Difundir la doctrina entre todos

La doctrina de Jesucristo debe llegar a todas las gentes, y muchos lugares que fueron cristianos necesitan ser evangelizados de nuevo. La misión de la Iglesia es universal y se dirige a personas de toda condición: de culturas y formas de ser diferentes, de edades bien dispares... Desde el comienzo de la Iglesia, la fe caló en jóvenes y ancianos, en gentes pudientes y en esclavos, en cultos e incultos... Los Apóstoles y quienes les sucedieron mantuvieron una firme unidad en lo necesario, y no se empeñó la Iglesia en uniformar a todos los que se convertían. Y los modos de evangelizar fueron muy diferentes también: unos cumplieron una misión importantísima con sus escritos en defensa del Cristianismo y de su derecho a existir, otros predicaron por las plazas, y la mayoría realizó un apostolado discreto en su propia familia, con sus vecinos y compañeros de oficio o de aficiones. Todos los bautizados tenían en común la caridad fraterna, la unidad en la doctrina que habían recibido, los sacramentos, la obediencia a los legítimos pastores...

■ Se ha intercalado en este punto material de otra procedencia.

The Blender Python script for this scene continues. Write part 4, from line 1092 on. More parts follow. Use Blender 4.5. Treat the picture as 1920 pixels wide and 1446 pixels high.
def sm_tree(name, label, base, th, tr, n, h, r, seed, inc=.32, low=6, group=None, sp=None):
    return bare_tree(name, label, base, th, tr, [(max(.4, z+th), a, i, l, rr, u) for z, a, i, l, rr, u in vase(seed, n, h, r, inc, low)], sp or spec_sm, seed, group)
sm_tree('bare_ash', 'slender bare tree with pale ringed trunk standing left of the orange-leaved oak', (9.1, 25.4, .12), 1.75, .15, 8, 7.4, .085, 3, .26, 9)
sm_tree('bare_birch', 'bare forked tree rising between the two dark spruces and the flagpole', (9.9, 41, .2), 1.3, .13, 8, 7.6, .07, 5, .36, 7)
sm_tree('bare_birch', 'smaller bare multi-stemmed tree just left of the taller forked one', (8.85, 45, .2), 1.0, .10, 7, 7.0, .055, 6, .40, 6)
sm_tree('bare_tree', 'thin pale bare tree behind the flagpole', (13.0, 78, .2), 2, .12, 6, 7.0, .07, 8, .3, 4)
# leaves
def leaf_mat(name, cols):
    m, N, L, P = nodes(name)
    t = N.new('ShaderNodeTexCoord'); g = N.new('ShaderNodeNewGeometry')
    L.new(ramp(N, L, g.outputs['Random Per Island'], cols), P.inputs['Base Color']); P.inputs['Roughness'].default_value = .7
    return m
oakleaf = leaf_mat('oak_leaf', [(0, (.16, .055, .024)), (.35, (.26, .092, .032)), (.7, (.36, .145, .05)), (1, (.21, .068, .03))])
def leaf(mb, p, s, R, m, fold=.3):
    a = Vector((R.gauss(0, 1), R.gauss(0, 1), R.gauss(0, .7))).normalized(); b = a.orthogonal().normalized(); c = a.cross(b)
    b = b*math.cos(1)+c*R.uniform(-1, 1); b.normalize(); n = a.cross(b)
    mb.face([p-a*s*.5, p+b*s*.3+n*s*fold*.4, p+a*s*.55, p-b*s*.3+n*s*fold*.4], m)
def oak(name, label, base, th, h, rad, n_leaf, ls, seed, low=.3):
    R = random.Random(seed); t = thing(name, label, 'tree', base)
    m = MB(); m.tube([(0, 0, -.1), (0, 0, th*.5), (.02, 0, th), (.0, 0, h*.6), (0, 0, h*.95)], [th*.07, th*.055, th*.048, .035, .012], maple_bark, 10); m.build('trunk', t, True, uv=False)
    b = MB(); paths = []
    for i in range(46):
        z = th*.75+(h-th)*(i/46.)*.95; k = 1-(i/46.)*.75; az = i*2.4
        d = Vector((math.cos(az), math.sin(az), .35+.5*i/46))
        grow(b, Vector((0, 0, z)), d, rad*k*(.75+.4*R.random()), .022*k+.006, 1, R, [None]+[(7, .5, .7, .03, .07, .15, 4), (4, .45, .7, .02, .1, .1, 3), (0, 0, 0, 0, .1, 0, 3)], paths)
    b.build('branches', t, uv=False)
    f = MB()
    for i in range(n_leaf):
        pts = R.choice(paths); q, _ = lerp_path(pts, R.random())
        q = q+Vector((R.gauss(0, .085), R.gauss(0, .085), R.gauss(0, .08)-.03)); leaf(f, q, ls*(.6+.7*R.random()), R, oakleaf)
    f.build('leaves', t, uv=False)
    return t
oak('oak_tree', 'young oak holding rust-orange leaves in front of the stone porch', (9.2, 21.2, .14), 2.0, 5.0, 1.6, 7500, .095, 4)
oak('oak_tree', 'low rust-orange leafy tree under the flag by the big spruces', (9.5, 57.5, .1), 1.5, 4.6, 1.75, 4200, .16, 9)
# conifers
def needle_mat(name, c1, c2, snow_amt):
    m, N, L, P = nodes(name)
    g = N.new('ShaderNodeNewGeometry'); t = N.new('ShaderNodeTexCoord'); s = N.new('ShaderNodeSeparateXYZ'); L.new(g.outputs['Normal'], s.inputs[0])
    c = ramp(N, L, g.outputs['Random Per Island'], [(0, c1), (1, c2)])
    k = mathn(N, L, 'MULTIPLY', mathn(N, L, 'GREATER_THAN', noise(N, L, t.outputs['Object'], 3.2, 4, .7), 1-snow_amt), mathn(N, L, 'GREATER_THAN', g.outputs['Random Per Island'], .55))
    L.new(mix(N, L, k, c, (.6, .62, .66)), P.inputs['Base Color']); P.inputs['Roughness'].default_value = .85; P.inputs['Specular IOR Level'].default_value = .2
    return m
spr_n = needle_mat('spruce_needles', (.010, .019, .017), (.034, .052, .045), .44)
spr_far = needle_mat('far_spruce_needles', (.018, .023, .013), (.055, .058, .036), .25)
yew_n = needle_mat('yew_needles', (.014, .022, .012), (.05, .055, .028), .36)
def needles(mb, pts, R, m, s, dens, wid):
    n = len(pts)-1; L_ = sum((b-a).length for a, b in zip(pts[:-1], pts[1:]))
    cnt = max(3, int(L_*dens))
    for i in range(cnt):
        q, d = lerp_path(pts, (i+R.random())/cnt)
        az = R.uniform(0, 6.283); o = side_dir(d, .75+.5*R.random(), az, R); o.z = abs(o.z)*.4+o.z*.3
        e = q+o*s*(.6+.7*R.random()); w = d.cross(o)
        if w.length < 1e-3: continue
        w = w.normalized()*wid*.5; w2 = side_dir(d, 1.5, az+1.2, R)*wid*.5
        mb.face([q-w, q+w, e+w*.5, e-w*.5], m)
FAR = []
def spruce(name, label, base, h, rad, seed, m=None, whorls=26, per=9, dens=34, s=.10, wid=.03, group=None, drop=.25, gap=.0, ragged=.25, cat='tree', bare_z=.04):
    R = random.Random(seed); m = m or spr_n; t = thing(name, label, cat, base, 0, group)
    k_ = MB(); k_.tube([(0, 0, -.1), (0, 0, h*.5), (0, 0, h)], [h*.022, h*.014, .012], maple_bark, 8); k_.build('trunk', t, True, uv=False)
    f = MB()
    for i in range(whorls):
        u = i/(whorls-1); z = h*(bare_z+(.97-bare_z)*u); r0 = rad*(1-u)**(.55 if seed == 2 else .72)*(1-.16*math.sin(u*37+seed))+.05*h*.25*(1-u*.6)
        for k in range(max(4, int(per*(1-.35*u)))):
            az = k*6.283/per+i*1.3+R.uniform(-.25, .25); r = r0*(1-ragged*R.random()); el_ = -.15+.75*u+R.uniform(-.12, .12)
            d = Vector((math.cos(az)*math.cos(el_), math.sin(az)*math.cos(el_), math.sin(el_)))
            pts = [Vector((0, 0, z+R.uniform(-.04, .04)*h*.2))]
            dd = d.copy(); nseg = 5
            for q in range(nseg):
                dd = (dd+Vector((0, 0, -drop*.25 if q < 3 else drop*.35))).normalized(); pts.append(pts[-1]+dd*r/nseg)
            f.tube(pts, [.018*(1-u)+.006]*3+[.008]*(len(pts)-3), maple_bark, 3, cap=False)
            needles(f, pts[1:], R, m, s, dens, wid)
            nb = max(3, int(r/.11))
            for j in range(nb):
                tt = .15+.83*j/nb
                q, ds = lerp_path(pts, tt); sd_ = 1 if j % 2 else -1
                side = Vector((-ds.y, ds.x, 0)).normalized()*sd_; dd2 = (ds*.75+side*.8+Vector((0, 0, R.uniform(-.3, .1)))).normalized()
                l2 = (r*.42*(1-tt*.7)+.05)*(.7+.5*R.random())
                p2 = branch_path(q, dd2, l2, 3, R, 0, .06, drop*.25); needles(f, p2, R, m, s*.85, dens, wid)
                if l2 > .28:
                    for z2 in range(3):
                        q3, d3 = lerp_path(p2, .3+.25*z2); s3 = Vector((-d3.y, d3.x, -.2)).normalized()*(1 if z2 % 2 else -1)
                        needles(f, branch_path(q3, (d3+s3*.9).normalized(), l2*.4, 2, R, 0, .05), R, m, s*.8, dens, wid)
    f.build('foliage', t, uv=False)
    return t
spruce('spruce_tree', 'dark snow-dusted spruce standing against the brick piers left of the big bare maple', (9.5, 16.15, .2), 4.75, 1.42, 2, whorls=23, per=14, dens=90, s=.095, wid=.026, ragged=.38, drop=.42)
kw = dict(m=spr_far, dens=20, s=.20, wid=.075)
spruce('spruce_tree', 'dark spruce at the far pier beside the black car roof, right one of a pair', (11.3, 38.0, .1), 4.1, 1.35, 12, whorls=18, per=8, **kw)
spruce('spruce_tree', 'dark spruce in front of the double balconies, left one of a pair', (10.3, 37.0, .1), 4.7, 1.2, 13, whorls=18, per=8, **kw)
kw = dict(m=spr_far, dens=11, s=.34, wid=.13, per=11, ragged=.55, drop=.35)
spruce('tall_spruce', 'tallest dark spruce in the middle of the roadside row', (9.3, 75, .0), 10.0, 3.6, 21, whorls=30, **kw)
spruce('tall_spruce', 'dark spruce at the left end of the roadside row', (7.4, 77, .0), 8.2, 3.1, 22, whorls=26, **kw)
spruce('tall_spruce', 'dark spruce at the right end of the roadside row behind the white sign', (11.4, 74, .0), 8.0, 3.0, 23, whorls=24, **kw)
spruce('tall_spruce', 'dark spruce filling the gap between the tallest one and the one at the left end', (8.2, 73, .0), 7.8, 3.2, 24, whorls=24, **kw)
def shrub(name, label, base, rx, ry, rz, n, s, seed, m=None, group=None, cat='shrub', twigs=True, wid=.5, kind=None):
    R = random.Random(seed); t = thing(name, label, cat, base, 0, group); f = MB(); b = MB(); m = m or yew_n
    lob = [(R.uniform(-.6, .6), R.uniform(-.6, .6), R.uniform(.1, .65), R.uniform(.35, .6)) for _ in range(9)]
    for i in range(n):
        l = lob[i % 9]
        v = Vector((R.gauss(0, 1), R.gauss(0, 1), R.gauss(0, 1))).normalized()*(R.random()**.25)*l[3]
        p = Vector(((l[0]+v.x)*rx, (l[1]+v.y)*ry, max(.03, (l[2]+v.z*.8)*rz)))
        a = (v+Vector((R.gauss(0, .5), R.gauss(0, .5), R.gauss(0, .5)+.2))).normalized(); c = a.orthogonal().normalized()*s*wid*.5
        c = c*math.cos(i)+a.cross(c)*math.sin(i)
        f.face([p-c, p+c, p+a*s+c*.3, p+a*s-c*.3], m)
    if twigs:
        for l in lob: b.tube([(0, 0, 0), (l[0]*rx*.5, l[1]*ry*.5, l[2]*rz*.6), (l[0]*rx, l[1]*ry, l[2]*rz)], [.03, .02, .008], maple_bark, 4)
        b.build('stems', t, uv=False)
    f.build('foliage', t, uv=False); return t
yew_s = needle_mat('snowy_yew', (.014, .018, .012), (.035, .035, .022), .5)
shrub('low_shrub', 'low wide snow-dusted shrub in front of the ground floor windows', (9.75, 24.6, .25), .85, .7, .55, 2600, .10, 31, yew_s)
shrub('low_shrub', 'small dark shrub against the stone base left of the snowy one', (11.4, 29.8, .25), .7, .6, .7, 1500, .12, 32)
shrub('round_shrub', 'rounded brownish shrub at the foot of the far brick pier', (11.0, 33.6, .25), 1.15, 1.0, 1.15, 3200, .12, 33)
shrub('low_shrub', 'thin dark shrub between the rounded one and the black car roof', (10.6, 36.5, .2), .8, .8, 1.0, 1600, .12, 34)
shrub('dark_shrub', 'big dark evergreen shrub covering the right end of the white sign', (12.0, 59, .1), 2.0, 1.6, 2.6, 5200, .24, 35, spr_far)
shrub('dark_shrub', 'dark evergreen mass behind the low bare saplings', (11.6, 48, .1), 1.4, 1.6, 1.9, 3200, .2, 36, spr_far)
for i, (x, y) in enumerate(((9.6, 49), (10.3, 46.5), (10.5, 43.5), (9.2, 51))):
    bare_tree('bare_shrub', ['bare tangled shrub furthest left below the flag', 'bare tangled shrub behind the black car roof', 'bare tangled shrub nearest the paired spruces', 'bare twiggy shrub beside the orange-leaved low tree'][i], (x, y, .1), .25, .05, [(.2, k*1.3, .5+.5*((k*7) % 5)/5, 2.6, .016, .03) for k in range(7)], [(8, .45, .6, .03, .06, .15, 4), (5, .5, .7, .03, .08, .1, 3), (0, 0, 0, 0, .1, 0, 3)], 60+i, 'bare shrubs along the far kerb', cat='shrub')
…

En todos podemos sembrar la doctrina de Cristo, separando con delicadeza extrema los espinos que harían infructuosa la semilla. Los cristianos, en la tarea apostólica que nos ha encomendado el Señor, «no excluimos a nadie, no apartamos ningún alma de nuestro amor a Jesucristo. Por eso –aconsejaba San Josemaría Escrivá– habéis de cultivar una amistad firme, leal, sincera –es decir, cristiana–, con todos vuestros compañeros de profesión; más aún, con todos los hombres, cualesquiera que sean sus circunstancias personales». El cristiano es, por vocación, un hombre abierto a los demás, con capacidad para entenderse con personas bien diferentes por su cultura, edad o carácter.
El trato con Jesús en la oración nos lleva a tener un corazón grande en el que caben las gentes próximas y las más lejanas, sin mentalidades estrechas y cortas, que no son de Cristo. Examinemos en la oración si respetamos y amamos la diversidad de formas de ser que encontramos todos los días con quienes convivimos, si vemos como riqueza de la Iglesia el que realmente sean diferentes a nosotros en sus gustos, modos de ser o de pensar.